>> BEGIN Source material
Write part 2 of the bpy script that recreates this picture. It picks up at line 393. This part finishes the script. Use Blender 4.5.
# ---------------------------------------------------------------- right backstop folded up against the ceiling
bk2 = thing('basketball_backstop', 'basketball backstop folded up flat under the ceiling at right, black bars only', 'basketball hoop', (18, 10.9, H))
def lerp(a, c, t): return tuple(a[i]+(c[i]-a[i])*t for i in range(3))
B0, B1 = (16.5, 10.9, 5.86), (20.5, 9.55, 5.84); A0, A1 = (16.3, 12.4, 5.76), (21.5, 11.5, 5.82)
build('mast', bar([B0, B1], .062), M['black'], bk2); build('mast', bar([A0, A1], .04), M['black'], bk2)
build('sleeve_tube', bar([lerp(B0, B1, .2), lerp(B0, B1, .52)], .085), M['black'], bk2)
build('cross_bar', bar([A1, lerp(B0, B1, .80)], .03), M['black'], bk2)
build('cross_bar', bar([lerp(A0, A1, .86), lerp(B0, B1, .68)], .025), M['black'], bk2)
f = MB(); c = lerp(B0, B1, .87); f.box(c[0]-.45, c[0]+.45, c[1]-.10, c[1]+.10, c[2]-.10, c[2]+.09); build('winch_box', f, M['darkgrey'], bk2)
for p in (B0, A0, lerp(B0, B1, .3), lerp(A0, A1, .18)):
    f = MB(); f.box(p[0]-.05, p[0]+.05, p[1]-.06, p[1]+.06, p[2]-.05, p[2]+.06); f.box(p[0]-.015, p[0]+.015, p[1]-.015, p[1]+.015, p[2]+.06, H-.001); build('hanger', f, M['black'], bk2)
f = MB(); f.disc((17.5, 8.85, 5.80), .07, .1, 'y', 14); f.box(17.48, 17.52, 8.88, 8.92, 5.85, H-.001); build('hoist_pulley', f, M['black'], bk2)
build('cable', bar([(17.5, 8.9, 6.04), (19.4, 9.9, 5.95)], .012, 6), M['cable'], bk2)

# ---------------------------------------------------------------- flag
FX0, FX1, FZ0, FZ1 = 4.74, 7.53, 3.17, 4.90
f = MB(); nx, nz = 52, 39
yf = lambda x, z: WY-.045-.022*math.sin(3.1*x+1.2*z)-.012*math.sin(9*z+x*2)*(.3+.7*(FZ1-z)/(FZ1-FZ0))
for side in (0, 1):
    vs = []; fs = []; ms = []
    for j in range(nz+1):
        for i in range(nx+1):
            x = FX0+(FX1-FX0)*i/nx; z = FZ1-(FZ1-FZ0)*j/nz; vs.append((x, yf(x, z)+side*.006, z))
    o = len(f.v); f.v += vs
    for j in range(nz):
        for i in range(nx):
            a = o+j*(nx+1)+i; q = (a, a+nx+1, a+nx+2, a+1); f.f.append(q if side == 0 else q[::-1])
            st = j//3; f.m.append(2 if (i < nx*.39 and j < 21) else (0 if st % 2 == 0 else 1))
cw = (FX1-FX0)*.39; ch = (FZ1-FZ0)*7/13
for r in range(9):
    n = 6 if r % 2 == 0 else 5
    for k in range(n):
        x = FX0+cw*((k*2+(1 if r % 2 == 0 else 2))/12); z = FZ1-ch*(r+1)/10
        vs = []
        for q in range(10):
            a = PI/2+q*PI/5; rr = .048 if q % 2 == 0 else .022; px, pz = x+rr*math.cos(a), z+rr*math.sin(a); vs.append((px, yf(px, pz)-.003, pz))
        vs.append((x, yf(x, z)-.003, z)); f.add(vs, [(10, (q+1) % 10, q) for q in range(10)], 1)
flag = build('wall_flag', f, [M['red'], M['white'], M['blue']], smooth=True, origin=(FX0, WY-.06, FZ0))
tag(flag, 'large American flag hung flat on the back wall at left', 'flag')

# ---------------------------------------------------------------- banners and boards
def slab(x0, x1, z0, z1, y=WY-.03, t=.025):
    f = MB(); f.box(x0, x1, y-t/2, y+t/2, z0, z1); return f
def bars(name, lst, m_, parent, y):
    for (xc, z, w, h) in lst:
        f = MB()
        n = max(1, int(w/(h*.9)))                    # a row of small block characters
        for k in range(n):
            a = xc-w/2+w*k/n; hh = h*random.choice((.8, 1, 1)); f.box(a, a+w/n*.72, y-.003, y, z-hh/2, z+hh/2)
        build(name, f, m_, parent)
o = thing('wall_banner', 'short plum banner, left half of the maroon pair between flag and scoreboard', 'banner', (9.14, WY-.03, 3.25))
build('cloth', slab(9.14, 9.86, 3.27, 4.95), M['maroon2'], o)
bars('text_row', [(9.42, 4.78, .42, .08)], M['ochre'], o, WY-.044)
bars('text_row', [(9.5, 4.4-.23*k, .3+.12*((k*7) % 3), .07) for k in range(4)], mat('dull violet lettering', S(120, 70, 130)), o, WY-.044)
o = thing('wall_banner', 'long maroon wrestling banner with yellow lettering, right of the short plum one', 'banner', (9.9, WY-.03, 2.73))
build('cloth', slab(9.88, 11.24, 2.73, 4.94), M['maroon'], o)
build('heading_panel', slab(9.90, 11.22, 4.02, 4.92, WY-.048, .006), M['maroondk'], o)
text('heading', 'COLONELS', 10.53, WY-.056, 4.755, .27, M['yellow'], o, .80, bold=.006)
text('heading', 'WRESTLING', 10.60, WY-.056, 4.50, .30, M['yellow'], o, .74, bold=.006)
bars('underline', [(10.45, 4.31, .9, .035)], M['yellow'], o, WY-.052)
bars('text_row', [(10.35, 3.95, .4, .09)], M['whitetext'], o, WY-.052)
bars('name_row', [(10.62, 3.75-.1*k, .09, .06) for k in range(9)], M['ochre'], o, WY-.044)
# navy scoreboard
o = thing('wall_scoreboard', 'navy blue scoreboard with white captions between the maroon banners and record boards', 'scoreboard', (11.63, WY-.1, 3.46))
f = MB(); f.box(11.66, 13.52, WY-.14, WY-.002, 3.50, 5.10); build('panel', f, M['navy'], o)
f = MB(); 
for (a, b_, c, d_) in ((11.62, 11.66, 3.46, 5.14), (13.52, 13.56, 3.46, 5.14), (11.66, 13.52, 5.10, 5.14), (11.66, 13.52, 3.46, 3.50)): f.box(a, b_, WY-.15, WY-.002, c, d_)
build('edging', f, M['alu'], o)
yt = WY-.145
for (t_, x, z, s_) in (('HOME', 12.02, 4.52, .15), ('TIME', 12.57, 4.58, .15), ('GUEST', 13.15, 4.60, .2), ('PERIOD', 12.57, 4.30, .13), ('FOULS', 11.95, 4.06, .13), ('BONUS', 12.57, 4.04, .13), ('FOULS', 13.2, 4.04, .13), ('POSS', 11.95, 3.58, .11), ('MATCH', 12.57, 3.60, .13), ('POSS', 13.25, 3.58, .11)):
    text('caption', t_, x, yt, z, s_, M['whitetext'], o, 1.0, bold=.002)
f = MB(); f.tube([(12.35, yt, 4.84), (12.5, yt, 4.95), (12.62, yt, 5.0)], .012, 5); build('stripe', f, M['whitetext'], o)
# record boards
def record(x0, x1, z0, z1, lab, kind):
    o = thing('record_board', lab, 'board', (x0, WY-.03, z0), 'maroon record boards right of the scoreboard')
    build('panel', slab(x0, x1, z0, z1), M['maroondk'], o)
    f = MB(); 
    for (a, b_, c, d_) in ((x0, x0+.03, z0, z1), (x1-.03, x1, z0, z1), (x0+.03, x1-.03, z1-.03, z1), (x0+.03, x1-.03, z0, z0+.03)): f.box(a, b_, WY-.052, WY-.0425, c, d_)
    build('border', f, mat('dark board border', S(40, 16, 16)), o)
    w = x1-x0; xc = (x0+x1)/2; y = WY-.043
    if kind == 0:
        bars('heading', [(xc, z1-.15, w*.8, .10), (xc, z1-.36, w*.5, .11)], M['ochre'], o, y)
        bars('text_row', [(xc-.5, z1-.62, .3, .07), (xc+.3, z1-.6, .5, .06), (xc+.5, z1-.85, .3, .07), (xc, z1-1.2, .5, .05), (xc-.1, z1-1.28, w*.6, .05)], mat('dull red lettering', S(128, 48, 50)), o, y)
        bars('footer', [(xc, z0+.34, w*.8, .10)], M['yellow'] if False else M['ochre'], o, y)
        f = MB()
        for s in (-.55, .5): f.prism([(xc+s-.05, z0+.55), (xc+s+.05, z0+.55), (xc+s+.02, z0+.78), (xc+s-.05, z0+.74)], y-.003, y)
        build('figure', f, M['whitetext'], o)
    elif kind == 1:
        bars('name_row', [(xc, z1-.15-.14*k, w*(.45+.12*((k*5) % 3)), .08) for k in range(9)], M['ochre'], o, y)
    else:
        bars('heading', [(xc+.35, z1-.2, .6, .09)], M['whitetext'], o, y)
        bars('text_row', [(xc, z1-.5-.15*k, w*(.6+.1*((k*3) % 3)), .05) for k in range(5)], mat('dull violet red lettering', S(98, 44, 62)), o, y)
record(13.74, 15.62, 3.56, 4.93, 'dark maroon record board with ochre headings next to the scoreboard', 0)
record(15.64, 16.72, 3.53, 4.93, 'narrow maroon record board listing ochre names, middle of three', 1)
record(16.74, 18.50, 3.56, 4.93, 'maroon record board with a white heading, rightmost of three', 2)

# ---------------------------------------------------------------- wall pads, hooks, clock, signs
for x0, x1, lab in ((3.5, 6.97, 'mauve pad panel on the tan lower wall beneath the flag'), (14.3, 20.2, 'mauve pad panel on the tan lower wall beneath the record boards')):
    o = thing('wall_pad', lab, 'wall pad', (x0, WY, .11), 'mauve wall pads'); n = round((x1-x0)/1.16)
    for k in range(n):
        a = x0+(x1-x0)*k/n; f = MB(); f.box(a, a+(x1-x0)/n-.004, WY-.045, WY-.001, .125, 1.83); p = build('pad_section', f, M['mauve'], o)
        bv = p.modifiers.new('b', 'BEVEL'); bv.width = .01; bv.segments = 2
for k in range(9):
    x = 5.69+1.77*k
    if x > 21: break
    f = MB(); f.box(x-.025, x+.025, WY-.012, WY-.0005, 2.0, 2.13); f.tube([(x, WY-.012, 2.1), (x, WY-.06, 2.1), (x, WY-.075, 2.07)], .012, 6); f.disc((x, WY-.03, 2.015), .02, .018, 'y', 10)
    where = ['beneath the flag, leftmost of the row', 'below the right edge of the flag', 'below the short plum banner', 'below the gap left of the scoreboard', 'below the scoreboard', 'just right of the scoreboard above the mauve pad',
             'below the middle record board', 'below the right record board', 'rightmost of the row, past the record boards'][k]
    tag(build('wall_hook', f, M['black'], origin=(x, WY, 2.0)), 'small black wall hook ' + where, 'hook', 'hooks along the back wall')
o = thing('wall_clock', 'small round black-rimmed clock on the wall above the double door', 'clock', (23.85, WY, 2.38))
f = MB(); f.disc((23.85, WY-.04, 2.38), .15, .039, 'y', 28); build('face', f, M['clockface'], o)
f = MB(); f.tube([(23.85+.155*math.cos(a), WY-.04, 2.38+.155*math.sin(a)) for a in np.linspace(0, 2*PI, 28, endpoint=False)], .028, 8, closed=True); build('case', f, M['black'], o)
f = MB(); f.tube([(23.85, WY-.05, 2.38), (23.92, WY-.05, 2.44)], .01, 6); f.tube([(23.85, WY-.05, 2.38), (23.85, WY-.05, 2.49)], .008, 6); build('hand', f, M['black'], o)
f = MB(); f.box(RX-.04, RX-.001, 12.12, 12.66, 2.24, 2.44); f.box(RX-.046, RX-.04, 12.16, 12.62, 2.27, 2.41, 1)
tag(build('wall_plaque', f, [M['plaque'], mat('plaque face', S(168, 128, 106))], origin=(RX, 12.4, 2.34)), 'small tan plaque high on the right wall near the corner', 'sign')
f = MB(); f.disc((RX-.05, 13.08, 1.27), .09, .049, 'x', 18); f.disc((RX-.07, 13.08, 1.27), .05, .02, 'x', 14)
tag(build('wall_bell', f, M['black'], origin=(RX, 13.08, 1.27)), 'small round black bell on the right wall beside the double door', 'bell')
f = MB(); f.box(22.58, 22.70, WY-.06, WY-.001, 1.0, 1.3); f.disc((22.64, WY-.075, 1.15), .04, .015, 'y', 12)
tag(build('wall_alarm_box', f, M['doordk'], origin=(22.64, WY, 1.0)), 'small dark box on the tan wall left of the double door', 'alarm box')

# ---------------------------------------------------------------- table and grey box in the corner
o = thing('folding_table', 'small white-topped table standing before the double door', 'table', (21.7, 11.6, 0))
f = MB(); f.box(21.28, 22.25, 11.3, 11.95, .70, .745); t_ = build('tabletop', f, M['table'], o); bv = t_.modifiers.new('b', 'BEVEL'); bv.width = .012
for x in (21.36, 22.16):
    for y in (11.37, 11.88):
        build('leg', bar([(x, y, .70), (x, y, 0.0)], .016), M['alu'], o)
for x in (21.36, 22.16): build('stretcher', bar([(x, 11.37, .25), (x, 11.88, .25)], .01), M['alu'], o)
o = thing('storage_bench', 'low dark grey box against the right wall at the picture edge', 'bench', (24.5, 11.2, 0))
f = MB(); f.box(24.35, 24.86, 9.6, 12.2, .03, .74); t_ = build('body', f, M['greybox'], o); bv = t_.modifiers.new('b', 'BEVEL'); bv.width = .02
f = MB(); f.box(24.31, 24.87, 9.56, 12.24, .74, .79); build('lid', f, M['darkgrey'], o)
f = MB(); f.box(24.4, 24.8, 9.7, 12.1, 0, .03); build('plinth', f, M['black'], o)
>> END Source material
What you have to do — Repeat exactly, please, each line from the beginning of the data through the line with "6), M['cable'], bk2)" in it, and only those lines.

Final result —
Write part 2 of the bpy script that recreates this picture. It picks up at line 393. This part finishes the script. Use Blender 4.5.
# ---------------------------------------------------------------- right backstop folded up against the ceiling
bk2 = thing('basketball_backstop', 'basketball backstop folded up flat under the ceiling at right, black bars only', 'basketball hoop', (18, 10.9, H))
def lerp(a, c, t): return tuple(a[i]+(c[i]-a[i])*t for i in range(3))
B0, B1 = (16.5, 10.9, 5.86), (20.5, 9.55, 5.84); A0, A1 = (16.3, 12.4, 5.76), (21.5, 11.5, 5.82)
build('mast', bar([B0, B1], .062), M['black'], bk2); build('mast', bar([A0, A1], .04), M['black'], bk2)
build('sleeve_tube', bar([lerp(B0, B1, .2), lerp(B0, B1, .52)], .085), M['black'], bk2)
build('cross_bar', bar([A1, lerp(B0, B1, .80)], .03), M['black'], bk2)
build('cross_bar', bar([lerp(A0, A1, .86), lerp(B0, B1, .68)], .025), M['black'], bk2)
f = MB(); c = lerp(B0, B1, .87); f.box(c[0]-.45, c[0]+.45, c[1]-.10, c[1]+.10, c[2]-.10, c[2]+.09); build('winch_box', f, M['darkgrey'], bk2)
for p in (B0, A0, lerp(B0, B1, .3), lerp(A0, A1, .18)):
    f = MB(); f.box(p[0]-.05, p[0]+.05, p[1]-.06, p[1]+.06, p[2]-.05, p[2]+.06); f.box(p[0]-.015, p[0]+.015, p[1]-.015, p[1]+.015, p[2]+.06, H-.001); build('hanger', f, M['black'], bk2)
f = MB(); f.disc((17.5, 8.85, 5.80), .07, .1, 'y', 14); f.box(17.48, 17.52, 8.88, 8.92, 5.85, H-.001); build('hoist_pulley', f, M['black'], bk2)
build('cable', bar([(17.5, 8.9, 6.04), (19.4, 9.9, 5.95)], .012, 6), M['cable'], bk2)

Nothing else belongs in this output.